Now $(x-c)=0$ is not the minimal polynomial, because for all such $A$, $(A-cI)\neq 0$, we can assume that same contradictory example again to get contradiction s.t for $A=$ $\begin{bmatrix} 1 & 2\\ 2 & 4 \end{bmatrix}$ (rank=$1$ & order=$2$), $(A-5I)\neq 0$.And also since $rank(A)=1$ $\to$ $A\neq 0$ so $x=0$ is not the minimal polynomial.

Now we will check if the matrix $A$ can satisfy $x(x-c)=0$. Now $c$ is an non-zero eigen value having algebraic and geometric multiplicity $=1$. So, the dimension of the solution space of $(A-c.I)x=0$ is $1$, $x\epsilon V$.So, $dim(Ker(A-c.I))=1$ $\to$ $dim(Im(A-c.I))=(n-1)$
[Since, $(A-c.I)$ is $n\times n$ matrix $\simeq$ $T':V\to V]$. So, $rank(A-c.I)=(n-1)$ and $rank(A)=1$ , so $rank(A(A-c.I))=1$ or, $0$ [as, $r(AB)\leq min (r(A),r(B))$].

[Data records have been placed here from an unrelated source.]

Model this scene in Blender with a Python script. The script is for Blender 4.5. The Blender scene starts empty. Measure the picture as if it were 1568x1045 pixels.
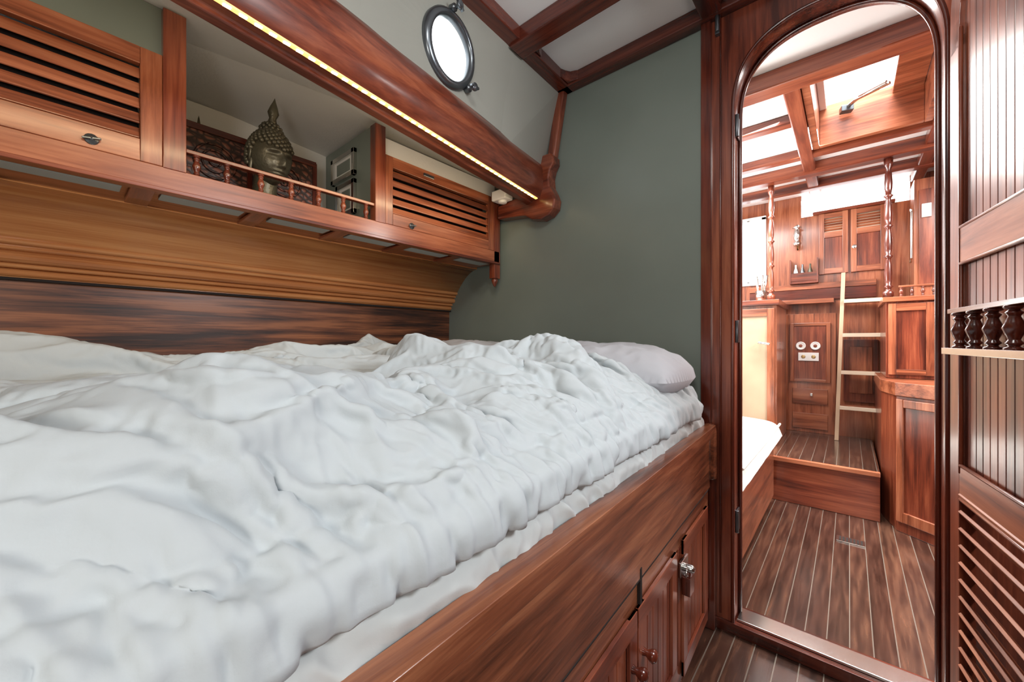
import bpy, bmesh, math, random, time
import numpy as np
from mathutils import Vector, Matrix, noise
random.seed(3)
scene = bpy.context.scene
COL = scene.collection
RX = lambda a: Matrix.Rotation(a, 3, 'X')
RY = lambda a: Matrix.Rotation(a, 3, 'Y')
RZ = lambda a: Matrix.Rotation(a, 3, 'Z')

# ------------------------------------------------------------------ materials
def new_mat(name):
    m = bpy.data.materials.new(name); m.use_nodes = True
    nt = m.node_tree
    return m, nt, nt.nodes['Principled BSDF'], nt.nodes, nt.links

def simple(name, col, rough=.5, metal=0, emit=None, es=0, bump=0, bscale=200, coat=0, var=0):
    m, nt, b, N, L = new_mat(name)
    b.inputs['Base Color'].default_value = (*col, 1)
    b.inputs['Roughness'].default_value = rough
    b.inputs['Metallic'].default_value = metal
    if coat: b.inputs['Coat Weight'].default_value = coat; b.inputs['Coat Roughness'].default_value = .1
    if emit:
        b.inputs['Emission Color'].default_value = (*emit, 1); b.inputs['Emission Strength'].default_value = es
    if bump or var:
        tc = N.new('ShaderNodeTexCoord'); n = N.new('ShaderNodeTexNoise')
        n.inputs['Scale'].default_value = bscale; n.inputs['Detail'].default_value = 4
        L.new(tc.outputs['Object'], n.inputs['Vector'])
        if bump:
            bp = N.new('ShaderNodeBump'); bp.inputs['Strength'].default_value = bump; bp.inputs['Distance'].default_value = .002
            L.new(n.outputs['Fac'], bp.inputs['Height']); L.new(bp.outputs['Normal'], b.inputs['Normal'])
        if var:
            n2 = N.new('ShaderNodeTexNoise'); n2.inputs['Scale'].default_value = 3; n2.inputs['Detail'].default_value = 3
            L.new(tc.outputs['Object'], n2.inputs['Vector'])
            r = N.new('ShaderNodeValToRGB')
            r.color_ramp.elements[0].position = .3; r.color_ramp.elements[1].position = .7
            r.color_ramp.elements[0].color = (*[c*(1-var) for c in col], 1); r.color_ramp.elements[1].color = (*[min(1, c*(1+var)) for c in col], 1)
            L.new(n2.outputs['Fac'], r.inputs['Fac']); L.new(r.outputs['Color'], b.inputs['Base Color'])
    return m

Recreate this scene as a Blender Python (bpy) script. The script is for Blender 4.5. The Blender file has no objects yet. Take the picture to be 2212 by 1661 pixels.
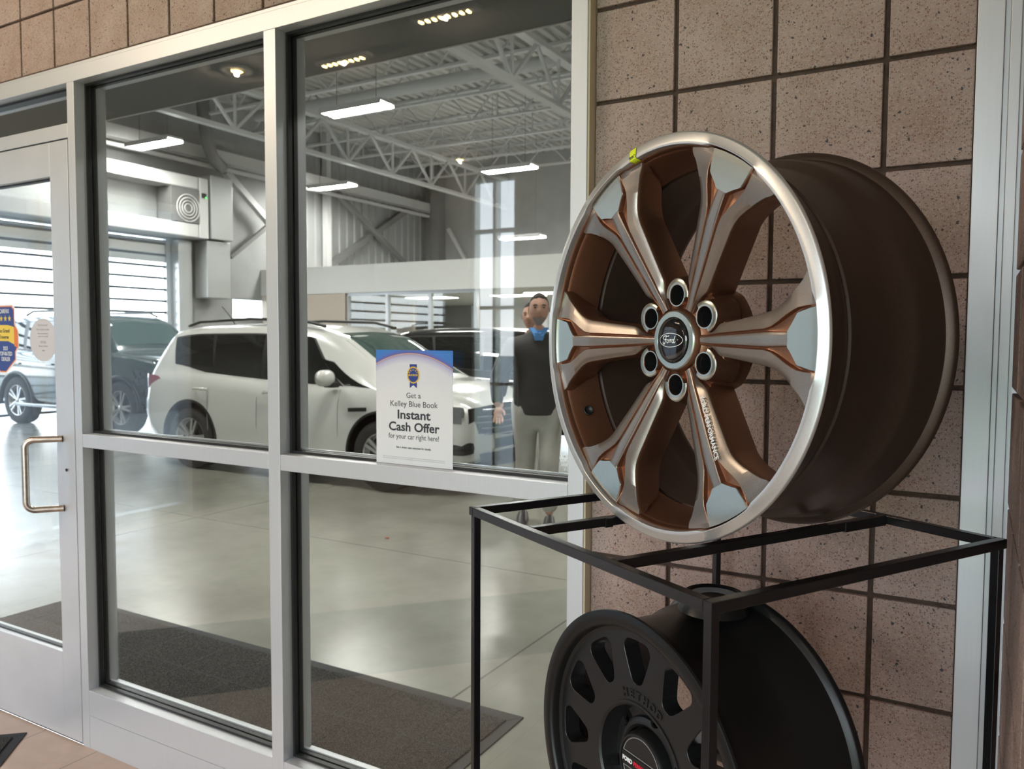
import bpy, bmesh, math, random
from mathutils import Vector, Matrix
random.seed(7)
D = bpy.data; SC = bpy.context.scene; COL = SC.collection
PI = math.pi

# ------------------------------------------------------------------ camera
F_PX, YAW, PITCH, ROLL = 1734.49, -0.5218, -0.0559, 0.0047
cam = D.cameras.new('camera'); cam.sensor_width = 36.0; cam.lens = 36.0*F_PX/2212.0
cam.clip_start = 0.02; cam.clip_end = 300
cam.dof.use_dof = True; cam.dof.focus_distance = 1.35; cam.dof.aperture_fstop = 9.0
co = D.objects.new('camera', cam); COL.objects.link(co); SC.camera = co
_f = Vector((math.sin(YAW)*math.cos(PITCH), math.cos(YAW)*math.cos(PITCH), math.sin(PITCH)))
_r = Vector((math.cos(YAW), -math.sin(YAW), 0)); _u = _r.cross(_f)
_r2 = _r*math.cos(ROLL)+_u*math.sin(ROLL); _u2 = -_r*math.sin(ROLL)+_u*math.cos(ROLL)
_m = Matrix((_r2, _u2, -_f)).transposed().to_4x4(); _m.translation = Vector((0.769, -1.6729, 1.4366))
co.matrix_world = _m

# ------------------------------------------------------------------ view + world
SC.view_settings.view_transform = 'Standard'; SC.view_settings.look = 'None'
SC.view_settings.exposure = 0.0; SC.view_settings.gamma = 1.0
SC.view_settings.use_curve_mapping = False
SC.cycles.use_denoising = True; SC.cycles.use_adaptive_sampling = True; SC.cycles.adaptive_threshold = 0.06; SC.cycles.adaptive_min_samples = 16
SC.cycles.max_bounces = 7; SC.cycles.diffuse_bounces = 3; SC.cycles.glossy_bounces = 4
SC.cycles.transparent_max_bounces = 12; SC.cycles.sample_clamp_indirect = 6.0
SC.cycles.caustics_reflective = False; SC.cycles.caustics_refractive = False
W = D.worlds.new('overcast_sky'); SC.world = W; W.use_nodes = True
nt = W.node_tree; bg = nt.nodes['Background']
tc = nt.nodes.new('ShaderNodeTexCoord'); sx = nt.nodes.new('ShaderNodeSeparateXYZ'); cr = nt.nodes.new('ShaderNodeValToRGB')
nt.links.new(tc.outputs['Generated'], sx.inputs[0]); nt.links.new(sx.outputs['Z'], cr.inputs[0]); nt.links.new(cr.outputs[0], bg.inputs[0])
cr.color_ramp.elements[0].position = 0.0; cr.color_ramp.elements[0].color = (0.90, 0.95, 1.0, 1)
cr.color_ramp.elements[1].position = 0.8; cr.color_ramp.elements[1].color = (0.62, 0.80, 1.0, 1)
bg.inputs[1].default_value = 9.0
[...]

If $rank(A(A-c.I))=0$ then $A(A-c.I)=0$.
If $rank(A(A-c.I))=1$ we have $(A(A-c.I))$ is $n\times n$ matrix $\simeq$ $T'':V\to V$, so $dim(Ker(T''))=(n-1)$, we can easily check $x\epsilon Ker(T)$ $\to$ $x\epsilon Ker(T'')$ and dimension same so, $Ker(T)=Ker(T'')$. Now, there exist non zero $x$ $\epsilon$ $Ker(T')$ [As $dim(Ker(T'))=dim(Ker(A-c.I))=1$], then $(A-c.I)x=0$ $\to$ $Ax=cx\neq 0$ so, $x$ does not belong to $Ker(T)$, but $A(A-c.I)x=A^2x-cAx=A(cx)-c^2x=c^2x-c^2x=0$, so $x$ $\epsilon$ $Ker(T'')$ , So, $Ker(T)\neq Ker(T'')$ , hence a contradiction. So, $A(A-c.I)=0$ and $x(x-c)=0$ be the minimal polynomial of degree $2$ for all such $A$ (as given). [Hence proved]

I have tried to do in a new way with the basic concepts only.